What the task asks:
Reproduce the data exactly.

Data block:

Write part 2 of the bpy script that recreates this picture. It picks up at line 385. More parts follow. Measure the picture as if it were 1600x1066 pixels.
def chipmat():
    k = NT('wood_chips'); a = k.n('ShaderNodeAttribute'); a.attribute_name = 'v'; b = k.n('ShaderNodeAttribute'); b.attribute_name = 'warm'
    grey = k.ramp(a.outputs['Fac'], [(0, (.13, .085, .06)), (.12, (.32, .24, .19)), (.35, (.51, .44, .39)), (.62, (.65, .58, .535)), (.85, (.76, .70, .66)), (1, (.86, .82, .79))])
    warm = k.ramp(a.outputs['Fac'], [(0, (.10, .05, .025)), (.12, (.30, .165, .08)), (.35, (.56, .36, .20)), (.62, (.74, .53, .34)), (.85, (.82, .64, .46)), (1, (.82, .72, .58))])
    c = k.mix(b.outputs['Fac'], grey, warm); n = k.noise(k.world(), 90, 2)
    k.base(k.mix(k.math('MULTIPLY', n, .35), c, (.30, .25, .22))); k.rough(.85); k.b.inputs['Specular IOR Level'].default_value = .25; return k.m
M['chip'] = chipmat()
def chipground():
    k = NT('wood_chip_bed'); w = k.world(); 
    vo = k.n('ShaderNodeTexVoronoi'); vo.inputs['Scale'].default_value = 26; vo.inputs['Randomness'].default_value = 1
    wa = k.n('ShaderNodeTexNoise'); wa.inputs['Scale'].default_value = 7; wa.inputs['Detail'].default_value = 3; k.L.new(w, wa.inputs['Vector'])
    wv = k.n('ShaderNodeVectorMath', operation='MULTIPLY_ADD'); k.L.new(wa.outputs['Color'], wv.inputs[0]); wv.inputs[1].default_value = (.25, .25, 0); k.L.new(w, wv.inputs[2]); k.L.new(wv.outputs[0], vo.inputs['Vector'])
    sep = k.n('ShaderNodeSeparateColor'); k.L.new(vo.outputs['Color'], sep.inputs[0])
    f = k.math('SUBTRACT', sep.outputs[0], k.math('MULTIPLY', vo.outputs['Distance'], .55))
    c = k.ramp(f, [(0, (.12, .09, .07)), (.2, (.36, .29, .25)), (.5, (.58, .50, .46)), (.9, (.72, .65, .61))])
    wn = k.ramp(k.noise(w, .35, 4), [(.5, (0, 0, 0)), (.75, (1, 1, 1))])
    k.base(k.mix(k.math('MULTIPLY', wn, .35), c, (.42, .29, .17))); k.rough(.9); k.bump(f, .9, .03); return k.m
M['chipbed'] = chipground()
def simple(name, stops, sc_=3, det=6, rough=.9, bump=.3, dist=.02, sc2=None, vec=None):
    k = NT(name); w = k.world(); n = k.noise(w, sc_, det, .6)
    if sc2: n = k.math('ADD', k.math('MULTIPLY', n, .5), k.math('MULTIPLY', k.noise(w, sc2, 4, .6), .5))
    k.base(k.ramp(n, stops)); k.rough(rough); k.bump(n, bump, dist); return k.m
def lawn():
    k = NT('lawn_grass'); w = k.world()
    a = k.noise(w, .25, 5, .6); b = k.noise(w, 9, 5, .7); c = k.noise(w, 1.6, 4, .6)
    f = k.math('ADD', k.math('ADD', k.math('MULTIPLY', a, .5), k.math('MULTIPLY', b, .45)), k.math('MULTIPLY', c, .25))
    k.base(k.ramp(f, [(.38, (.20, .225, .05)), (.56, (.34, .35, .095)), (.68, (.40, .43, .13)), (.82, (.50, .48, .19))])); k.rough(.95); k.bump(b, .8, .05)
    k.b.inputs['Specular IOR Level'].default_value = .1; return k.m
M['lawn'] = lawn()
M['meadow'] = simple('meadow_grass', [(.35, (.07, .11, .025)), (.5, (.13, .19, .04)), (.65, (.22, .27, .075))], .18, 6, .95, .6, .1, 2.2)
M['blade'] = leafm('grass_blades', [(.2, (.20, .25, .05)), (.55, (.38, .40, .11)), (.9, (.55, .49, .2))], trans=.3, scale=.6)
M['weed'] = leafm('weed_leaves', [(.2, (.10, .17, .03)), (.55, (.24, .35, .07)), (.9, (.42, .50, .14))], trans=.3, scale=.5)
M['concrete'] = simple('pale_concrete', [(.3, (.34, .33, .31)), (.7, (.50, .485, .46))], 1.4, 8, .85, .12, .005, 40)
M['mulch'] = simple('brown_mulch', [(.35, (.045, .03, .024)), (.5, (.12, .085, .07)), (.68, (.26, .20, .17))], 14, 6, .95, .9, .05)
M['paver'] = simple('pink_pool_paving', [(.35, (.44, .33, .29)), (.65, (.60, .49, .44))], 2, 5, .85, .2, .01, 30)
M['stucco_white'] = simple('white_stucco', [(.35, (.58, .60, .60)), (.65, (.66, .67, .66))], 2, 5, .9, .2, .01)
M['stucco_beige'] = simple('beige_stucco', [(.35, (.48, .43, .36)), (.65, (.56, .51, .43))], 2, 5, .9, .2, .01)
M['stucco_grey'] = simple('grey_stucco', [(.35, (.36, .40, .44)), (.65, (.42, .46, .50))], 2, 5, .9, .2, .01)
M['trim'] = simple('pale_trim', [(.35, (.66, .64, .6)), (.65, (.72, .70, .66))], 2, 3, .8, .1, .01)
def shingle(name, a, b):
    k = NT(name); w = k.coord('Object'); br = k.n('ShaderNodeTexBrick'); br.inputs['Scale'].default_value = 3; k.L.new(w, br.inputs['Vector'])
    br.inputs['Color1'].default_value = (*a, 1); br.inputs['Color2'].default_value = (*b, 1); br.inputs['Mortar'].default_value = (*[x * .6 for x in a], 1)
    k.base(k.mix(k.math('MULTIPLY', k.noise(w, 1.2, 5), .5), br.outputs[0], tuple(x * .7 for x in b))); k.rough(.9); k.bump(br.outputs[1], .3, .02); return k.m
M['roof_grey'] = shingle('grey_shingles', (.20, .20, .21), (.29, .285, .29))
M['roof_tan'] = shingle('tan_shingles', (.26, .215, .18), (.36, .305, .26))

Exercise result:
Write part 2 of the bpy script that recreates this picture. It picks up at line 385. More parts follow. Measure the picture as if it were 1600x1066 pixels.
def chipmat():
    k = NT('wood_chips'); a = k.n('ShaderNodeAttribute'); a.attribute_name = 'v'; b = k.n('ShaderNodeAttribute'); b.attribute_name = 'warm'
    grey = k.ramp(a.outputs['Fac'], [(0, (.13, .085, .06)), (.12, (.32, .24, .19)), (.35, (.51, .44, .39)), (.62, (.65, .58, .535)), (.85, (.76, .70, .66)), (1, (.86, .82, .79))])
    warm = k.ramp(a.outputs['Fac'], [(0, (.10, .05, .025)), (.12, (.30, .165, .08)), (.35, (.56, .36, .20)), (.62, (.74, .53, .34)), (.85, (.82, .64, .46)), (1, (.82, .72, .58))])
    c = k.mix(b.outputs['Fac'], grey, warm); n = k.noise(k.world(), 90, 2)
    k.base(k.mix(k.math('MULTIPLY', n, .35), c, (.30, .25, .22))); k.rough(.85); k.b.inputs['Specular IOR Level'].default_value = .25; return k.m
M['chip'] = chipmat()
def chipground():
    k = NT('wood_chip_bed'); w = k.world(); 
    vo = k.n('ShaderNodeTexVoronoi'); vo.inputs['Scale'].default_value = 26; vo.inputs['Randomness'].default_value = 1
    wa = k.n('ShaderNodeTexNoise'); wa.inputs['Scale'].default_value = 7; wa.inputs['Detail'].default_value = 3; k.L.new(w, wa.inputs['Vector'])
    wv = k.n('ShaderNodeVectorMath', operation='MULTIPLY_ADD'); k.L.new(wa.outputs['Color'], wv.inputs[0]); wv.inputs[1].default_value = (.25, .25, 0); k.L.new(w, wv.inputs[2]); k.L.new(wv.outputs[0], vo.inputs['Vector'])
    sep = k.n('ShaderNodeSeparateColor'); k.L.new(vo.outputs['Color'], sep.inputs[0])
    f = k.math('SUBTRACT', sep.outputs[0], k.math('MULTIPLY', vo.outputs['Distance'], .55))
    c = k.ramp(f, [(0, (.12, .09, .07)), (.2, (.36, .29, .25)), (.5, (.58, .50, .46)), (.9, (.72, .65, .61))])
    wn = k.ramp(k.noise(w, .35, 4), [(.5, (0, 0, 0)), (.75, (1, 1, 1))])
    k.base(k.mix(k.math('MULTIPLY', wn, .35), c, (.42, .29, .17))); k.rough(.9); k.bump(f, .9, .03); return k.m
M['chipbed'] = chipground()
def simple(name, stops, sc_=3, det=6, rough=.9, bump=.3, dist=.02, sc2=None, vec=None):
    k = NT(name); w = k.world(); n = k.noise(w, sc_, det, .6)
    if sc2: n = k.math('ADD', k.math('MULTIPLY', n, .5), k.math('MULTIPLY', k.noise(w, sc2, 4, .6), .5))
    k.base(k.ramp(n, stops)); k.rough(rough); k.bump(n, bump, dist); return k.m
def lawn():
    k = NT('lawn_grass'); w = k.world()
    a = k.noise(w, .25, 5, .6); b = k.noise(w, 9, 5, .7); c = k.noise(w, 1.6, 4, .6)
    f = k.math('ADD', k.math('ADD', k.math('MULTIPLY', a, .5), k.math('MULTIPLY', b, .45)), k.math('MULTIPLY', c, .25))
    k.base(k.ramp(f, [(.38, (.20, .225, .05)), (.56, (.34, .35, .095)), (.68, (.40, .43, .13)), (.82, (.50, .48, .19))])); k.rough(.95); k.bump(b, .8, .05)
    k.b.inputs['Specular IOR Level'].default_value = .1; return k.m
M['lawn'] = lawn()
M['meadow'] = simple('meadow_grass', [(.35, (.07, .11, .025)), (.5, (.13, .19, .04)), (.65, (.22, .27, .075))], .18, 6, .95, .6, .1, 2.2)
M['blade'] = leafm('grass_blades', [(.2, (.20, .25, .05)), (.55, (.38, .40, .11)), (.9, (.55, .49, .2))], trans=.3, scale=.6)
M['weed'] = leafm('weed_leaves', [(.2, (.10, .17, .03)), (.55, (.24, .35, .07)), (.9, (.42, .50, .14))], trans=.3, scale=.5)
M['concrete'] = simple('pale_concrete', [(.3, (.34, .33, .31)), (.7, (.50, .485, .46))], 1.4, 8, .85, .12, .005, 40)
M['mulch'] = simple('brown_mulch', [(.35, (.045, .03, .024)), (.5, (.12, .085, .07)), (.68, (.26, .20, .17))], 14, 6, .95, .9, .05)
M['paver'] = simple('pink_pool_paving', [(.35, (.44, .33, .29)), (.65, (.60, .49, .44))], 2, 5, .85, .2, .01, 30)
M['stucco_white'] = simple('white_stucco', [(.35, (.58, .60, .60)), (.65, (.66, .67, .66))], 2, 5, .9, .2, .01)
M['stucco_beige'] = simple('beige_stucco', [(.35, (.48, .43, .36)), (.65, (.56, .51, .43))], 2, 5, .9, .2, .01)
M['stucco_grey'] = simple('grey_stucco', [(.35, (.36, .40, .44)), (.65, (.42, .46, .50))], 2, 5, .9, .2, .01)
M['trim'] = simple('pale_trim', [(.35, (.66, .64, .6)), (.65, (.72, .70, .66))], 2, 3, .8, .1, .01)
def shingle(name, a, b):
    k = NT(name); w = k.coord('Object'); br = k.n('ShaderNodeTexBrick'); br.inputs['Scale'].default_value = 3; k.L.new(w, br.inputs['Vector'])
    br.inputs['Color1'].default_value = (*a, 1); br.inputs['Color2'].default_value = (*b, 1); br.inputs['Mortar'].default_value = (*[x * .6 for x in a], 1)
    k.base(k.mix(k.math('MULTIPLY', k.noise(w, 1.2, 5), .5), br.outputs[0], tuple(x * .7 for x in b))); k.rough(.9); k.bump(br.outputs[1], .3, .02); return k.m
M['roof_grey'] = shingle('grey_shingles', (.20, .20, .21), (.29, .285, .29))
M['roof_tan'] = shingle('tan_shingles', (.26, .215, .18), (.36, .305, .26))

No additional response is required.